Dataset records:
....................

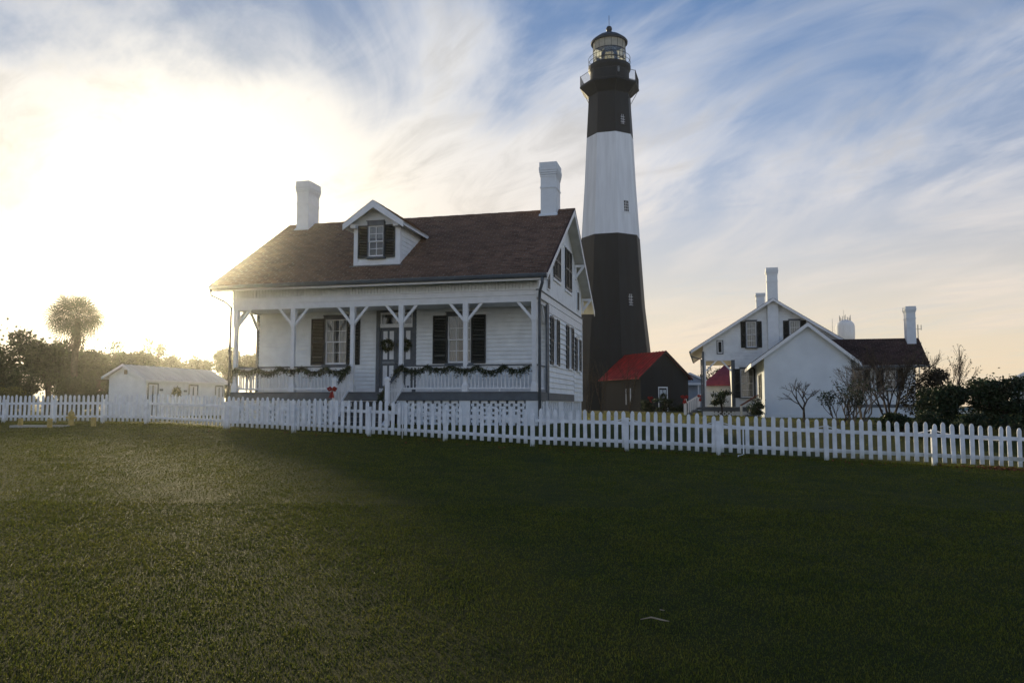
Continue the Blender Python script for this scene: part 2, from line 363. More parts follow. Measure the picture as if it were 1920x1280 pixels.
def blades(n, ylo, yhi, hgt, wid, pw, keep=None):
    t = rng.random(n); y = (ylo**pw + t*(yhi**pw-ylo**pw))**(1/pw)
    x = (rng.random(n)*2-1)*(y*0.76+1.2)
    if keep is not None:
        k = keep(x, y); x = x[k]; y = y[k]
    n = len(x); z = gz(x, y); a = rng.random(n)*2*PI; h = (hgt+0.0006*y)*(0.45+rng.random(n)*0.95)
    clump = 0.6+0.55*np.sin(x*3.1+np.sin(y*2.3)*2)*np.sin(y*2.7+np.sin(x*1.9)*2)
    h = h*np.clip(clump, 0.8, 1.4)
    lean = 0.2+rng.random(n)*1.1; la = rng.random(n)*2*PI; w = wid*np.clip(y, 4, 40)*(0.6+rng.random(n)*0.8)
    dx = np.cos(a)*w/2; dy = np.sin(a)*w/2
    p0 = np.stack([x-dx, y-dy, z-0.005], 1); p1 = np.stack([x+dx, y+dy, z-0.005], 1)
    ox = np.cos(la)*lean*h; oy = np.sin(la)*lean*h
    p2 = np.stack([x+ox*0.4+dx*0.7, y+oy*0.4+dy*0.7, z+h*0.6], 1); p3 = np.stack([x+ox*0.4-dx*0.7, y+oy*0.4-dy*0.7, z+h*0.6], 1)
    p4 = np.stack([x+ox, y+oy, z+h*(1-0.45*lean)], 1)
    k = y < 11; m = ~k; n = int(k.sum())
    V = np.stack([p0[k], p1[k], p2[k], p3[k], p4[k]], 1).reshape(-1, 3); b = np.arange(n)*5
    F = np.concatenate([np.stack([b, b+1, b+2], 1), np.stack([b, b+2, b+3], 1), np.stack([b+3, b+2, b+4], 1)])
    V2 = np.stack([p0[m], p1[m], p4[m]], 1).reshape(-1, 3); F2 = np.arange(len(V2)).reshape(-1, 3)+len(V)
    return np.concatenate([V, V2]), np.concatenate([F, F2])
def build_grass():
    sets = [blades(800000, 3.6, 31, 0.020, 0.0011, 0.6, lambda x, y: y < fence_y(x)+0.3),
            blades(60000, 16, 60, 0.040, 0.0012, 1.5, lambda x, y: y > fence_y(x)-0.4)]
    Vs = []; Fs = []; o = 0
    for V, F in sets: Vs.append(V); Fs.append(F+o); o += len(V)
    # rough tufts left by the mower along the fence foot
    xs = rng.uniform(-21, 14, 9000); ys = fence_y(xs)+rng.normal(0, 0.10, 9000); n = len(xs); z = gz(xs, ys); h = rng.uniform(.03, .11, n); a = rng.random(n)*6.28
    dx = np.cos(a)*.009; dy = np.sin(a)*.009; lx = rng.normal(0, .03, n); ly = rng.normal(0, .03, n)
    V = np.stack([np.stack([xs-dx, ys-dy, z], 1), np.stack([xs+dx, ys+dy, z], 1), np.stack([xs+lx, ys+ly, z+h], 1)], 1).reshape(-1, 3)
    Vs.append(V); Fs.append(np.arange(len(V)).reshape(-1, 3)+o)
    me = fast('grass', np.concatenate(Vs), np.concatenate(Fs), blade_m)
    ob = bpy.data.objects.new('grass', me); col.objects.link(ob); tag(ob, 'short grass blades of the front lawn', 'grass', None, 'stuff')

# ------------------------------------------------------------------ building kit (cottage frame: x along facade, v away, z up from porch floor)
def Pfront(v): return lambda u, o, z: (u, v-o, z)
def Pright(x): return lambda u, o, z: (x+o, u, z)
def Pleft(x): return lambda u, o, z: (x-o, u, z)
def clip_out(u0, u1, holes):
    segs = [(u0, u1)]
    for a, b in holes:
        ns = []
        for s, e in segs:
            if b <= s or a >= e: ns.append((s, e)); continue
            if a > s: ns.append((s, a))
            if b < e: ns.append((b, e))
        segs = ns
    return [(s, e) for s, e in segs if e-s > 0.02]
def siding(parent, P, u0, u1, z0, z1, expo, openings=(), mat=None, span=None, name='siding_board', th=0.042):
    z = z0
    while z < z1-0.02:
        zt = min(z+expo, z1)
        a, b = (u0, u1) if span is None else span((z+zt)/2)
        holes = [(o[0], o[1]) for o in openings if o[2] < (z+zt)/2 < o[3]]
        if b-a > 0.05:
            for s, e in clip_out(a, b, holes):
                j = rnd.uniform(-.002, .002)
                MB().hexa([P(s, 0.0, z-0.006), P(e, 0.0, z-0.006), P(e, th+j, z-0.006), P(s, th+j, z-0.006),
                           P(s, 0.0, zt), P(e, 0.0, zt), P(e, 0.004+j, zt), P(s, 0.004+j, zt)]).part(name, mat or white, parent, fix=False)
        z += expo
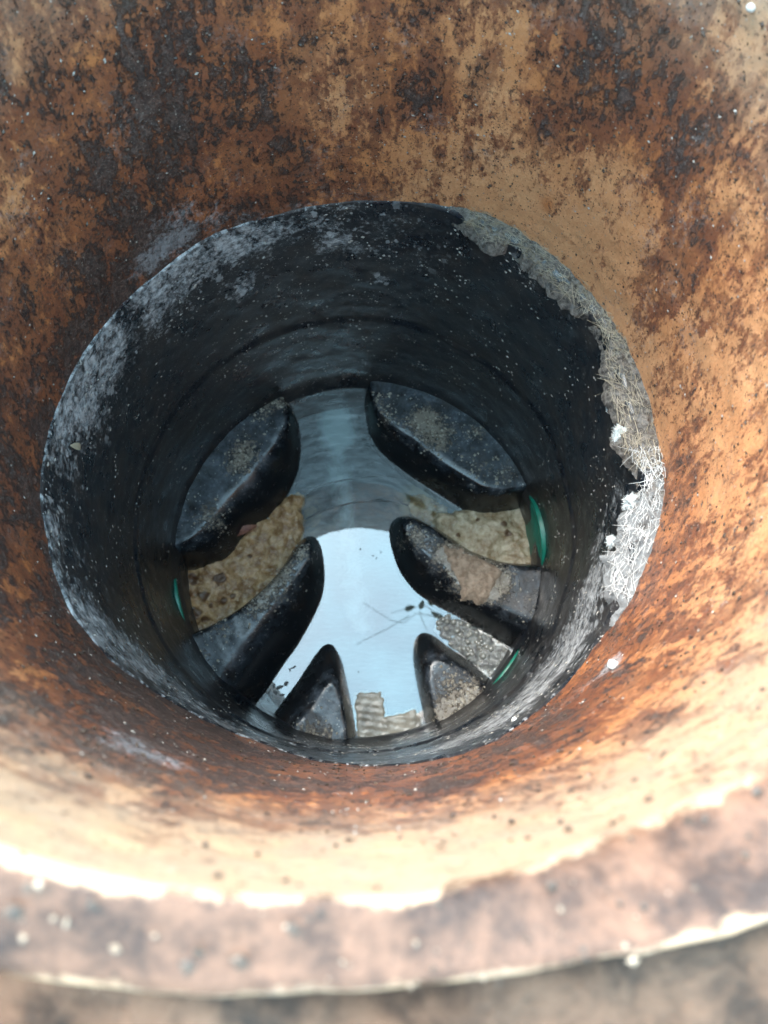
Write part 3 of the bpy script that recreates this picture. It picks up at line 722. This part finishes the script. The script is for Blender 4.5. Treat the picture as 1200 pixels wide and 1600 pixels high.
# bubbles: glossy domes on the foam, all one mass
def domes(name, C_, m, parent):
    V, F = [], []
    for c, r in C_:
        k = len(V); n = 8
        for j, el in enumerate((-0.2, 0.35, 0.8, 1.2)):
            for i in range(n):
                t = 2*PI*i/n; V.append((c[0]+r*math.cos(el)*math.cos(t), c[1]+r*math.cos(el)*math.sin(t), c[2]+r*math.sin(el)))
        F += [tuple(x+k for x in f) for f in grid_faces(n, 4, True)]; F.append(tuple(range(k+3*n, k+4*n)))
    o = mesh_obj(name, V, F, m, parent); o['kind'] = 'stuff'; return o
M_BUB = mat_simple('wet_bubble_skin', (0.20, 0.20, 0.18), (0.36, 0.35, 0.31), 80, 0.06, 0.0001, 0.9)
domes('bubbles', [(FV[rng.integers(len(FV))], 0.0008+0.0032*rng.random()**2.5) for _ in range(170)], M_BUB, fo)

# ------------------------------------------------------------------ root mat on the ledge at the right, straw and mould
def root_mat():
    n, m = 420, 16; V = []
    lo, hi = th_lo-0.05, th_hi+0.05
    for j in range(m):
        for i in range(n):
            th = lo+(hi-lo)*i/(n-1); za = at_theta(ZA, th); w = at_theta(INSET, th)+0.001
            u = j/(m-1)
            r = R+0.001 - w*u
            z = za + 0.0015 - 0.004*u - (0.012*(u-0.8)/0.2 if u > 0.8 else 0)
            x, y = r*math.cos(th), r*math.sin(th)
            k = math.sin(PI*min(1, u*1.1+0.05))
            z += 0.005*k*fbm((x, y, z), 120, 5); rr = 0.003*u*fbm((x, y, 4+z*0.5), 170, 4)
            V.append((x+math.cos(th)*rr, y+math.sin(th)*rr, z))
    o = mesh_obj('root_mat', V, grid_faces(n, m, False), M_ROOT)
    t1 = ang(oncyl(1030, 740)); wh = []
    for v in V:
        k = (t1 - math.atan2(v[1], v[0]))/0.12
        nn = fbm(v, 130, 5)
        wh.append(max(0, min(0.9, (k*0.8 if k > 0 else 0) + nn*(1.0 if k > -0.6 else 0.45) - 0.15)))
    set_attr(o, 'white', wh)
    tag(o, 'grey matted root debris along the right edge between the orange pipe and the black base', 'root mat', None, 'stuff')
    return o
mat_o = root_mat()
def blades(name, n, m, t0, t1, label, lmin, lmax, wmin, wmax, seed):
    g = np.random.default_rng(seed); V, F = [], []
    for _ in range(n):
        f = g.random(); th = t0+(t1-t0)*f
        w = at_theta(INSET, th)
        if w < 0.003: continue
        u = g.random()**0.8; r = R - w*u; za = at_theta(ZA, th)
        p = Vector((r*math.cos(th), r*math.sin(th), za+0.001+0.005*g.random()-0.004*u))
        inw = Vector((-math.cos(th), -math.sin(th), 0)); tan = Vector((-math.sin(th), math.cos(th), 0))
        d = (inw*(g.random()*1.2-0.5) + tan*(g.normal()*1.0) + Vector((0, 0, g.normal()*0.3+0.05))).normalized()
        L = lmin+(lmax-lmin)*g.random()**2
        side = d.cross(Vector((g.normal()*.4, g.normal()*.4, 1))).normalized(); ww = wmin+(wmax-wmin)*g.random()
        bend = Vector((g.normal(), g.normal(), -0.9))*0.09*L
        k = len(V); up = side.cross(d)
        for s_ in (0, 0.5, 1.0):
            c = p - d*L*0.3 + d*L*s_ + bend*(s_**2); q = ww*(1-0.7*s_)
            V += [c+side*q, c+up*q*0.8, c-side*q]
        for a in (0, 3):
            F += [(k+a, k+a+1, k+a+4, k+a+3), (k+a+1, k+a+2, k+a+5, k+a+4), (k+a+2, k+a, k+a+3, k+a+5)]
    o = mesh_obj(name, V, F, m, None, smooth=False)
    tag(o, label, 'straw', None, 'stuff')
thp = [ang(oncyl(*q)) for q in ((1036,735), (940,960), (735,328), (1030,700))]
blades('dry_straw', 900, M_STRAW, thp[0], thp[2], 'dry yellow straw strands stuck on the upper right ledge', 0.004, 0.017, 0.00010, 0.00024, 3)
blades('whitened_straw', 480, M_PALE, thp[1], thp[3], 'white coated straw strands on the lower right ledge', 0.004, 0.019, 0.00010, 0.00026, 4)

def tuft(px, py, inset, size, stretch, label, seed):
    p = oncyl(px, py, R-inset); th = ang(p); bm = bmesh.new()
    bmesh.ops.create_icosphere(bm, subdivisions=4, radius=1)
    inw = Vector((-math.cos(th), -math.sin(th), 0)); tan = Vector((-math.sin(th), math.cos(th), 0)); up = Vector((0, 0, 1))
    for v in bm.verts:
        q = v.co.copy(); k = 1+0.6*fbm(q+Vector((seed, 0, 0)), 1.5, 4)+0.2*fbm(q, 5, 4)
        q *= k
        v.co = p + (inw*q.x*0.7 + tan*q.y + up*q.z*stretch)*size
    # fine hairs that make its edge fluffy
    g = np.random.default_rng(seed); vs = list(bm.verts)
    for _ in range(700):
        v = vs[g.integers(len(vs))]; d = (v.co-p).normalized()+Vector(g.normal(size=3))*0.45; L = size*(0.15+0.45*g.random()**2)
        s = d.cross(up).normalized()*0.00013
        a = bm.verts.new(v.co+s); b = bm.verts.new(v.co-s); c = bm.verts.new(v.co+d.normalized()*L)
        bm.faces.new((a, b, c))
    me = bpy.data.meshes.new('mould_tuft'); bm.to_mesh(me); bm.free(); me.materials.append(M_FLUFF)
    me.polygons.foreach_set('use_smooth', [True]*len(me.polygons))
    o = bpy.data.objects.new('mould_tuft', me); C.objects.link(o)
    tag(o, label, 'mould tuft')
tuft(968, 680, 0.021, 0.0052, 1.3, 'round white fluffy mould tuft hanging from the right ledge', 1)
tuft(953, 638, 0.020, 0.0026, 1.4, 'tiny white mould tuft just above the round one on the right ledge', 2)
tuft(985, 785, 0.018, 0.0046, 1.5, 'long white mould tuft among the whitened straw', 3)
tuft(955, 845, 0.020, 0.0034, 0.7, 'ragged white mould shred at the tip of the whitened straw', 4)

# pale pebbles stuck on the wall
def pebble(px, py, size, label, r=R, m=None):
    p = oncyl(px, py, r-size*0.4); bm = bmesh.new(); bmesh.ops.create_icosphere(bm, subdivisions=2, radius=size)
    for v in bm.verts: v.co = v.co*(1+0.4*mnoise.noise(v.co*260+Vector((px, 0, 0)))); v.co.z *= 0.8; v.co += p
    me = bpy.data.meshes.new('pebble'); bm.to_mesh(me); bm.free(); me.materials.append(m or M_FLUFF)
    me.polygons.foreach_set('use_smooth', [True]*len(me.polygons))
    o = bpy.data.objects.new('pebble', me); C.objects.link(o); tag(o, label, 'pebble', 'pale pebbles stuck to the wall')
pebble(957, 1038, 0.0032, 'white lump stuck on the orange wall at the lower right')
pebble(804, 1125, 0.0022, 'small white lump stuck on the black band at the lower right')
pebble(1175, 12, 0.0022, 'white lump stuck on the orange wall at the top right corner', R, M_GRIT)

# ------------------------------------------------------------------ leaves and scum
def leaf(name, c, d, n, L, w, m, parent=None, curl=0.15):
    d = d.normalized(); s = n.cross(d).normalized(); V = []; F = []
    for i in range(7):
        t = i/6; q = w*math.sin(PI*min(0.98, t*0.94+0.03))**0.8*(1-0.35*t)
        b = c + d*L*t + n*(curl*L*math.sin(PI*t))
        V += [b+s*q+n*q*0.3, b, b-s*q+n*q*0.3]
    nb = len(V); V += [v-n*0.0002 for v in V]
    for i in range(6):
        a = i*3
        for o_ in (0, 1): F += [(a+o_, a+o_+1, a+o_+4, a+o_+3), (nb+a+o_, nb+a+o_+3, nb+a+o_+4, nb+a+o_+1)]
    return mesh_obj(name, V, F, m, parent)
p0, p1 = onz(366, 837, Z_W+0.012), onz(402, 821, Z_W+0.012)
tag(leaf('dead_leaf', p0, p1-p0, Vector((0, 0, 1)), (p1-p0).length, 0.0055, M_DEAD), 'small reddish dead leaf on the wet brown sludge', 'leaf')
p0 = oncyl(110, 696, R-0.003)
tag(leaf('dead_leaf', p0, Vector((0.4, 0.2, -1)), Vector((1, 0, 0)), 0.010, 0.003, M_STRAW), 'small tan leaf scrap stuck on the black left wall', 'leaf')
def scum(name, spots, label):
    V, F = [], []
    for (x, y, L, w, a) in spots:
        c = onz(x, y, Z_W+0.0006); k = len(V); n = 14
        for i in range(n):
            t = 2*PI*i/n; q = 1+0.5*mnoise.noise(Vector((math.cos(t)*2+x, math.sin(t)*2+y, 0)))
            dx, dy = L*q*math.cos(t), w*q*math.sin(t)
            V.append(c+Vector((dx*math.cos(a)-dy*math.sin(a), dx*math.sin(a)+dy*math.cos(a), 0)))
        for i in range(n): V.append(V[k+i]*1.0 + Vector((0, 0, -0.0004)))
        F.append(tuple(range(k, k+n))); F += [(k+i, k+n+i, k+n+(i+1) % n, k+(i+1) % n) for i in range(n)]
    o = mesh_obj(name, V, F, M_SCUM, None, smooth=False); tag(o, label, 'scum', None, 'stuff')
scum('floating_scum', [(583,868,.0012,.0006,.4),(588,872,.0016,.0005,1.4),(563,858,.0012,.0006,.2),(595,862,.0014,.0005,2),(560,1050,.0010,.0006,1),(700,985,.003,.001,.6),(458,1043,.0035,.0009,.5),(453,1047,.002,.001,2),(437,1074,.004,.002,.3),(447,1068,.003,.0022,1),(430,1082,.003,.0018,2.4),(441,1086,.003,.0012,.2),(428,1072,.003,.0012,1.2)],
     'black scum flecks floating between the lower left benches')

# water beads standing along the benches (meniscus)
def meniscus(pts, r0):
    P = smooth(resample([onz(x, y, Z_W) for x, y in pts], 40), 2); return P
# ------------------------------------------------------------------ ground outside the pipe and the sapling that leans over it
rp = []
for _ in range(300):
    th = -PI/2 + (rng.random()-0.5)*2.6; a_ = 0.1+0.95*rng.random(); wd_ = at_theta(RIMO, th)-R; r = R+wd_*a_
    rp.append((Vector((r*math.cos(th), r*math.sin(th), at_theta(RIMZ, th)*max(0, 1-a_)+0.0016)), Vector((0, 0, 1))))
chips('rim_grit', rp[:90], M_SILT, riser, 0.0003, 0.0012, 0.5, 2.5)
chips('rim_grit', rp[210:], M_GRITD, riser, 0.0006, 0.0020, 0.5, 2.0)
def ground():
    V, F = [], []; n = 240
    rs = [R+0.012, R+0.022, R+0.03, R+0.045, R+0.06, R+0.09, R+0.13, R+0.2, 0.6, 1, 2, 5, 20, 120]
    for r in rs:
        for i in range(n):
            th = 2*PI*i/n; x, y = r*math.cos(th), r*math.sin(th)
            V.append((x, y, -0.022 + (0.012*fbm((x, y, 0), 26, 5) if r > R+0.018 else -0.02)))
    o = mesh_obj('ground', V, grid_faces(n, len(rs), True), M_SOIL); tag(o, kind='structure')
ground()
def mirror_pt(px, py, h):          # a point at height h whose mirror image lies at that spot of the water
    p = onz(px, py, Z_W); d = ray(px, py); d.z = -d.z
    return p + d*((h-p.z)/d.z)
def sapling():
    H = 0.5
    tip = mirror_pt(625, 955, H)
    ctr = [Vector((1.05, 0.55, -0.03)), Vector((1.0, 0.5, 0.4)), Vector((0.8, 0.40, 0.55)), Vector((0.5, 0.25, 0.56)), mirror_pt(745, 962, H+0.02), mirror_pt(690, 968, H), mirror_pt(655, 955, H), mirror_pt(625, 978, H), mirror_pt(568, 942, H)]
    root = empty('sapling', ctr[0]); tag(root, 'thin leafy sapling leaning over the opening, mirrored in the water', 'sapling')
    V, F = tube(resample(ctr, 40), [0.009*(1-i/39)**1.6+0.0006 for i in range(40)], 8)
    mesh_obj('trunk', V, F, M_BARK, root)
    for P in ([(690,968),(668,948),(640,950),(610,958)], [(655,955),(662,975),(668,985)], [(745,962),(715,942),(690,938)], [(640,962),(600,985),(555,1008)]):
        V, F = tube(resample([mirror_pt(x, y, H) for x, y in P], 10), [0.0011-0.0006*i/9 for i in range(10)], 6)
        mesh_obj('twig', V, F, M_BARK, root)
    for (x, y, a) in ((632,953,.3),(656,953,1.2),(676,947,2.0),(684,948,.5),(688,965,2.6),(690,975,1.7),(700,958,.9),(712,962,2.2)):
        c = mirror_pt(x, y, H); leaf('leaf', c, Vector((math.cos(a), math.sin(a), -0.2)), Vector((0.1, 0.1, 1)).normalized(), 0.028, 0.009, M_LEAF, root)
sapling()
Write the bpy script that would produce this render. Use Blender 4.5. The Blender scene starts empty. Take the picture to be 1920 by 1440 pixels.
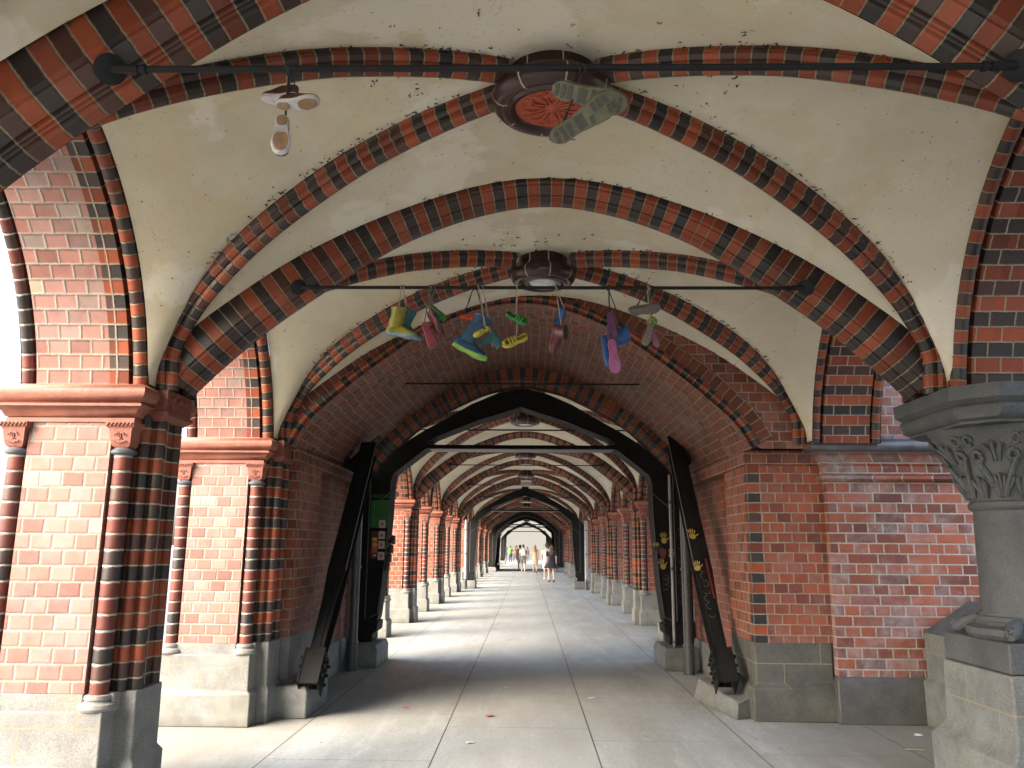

....................

Written request: Give only the number of lines in the data that include the string "this".

Solved problem: 3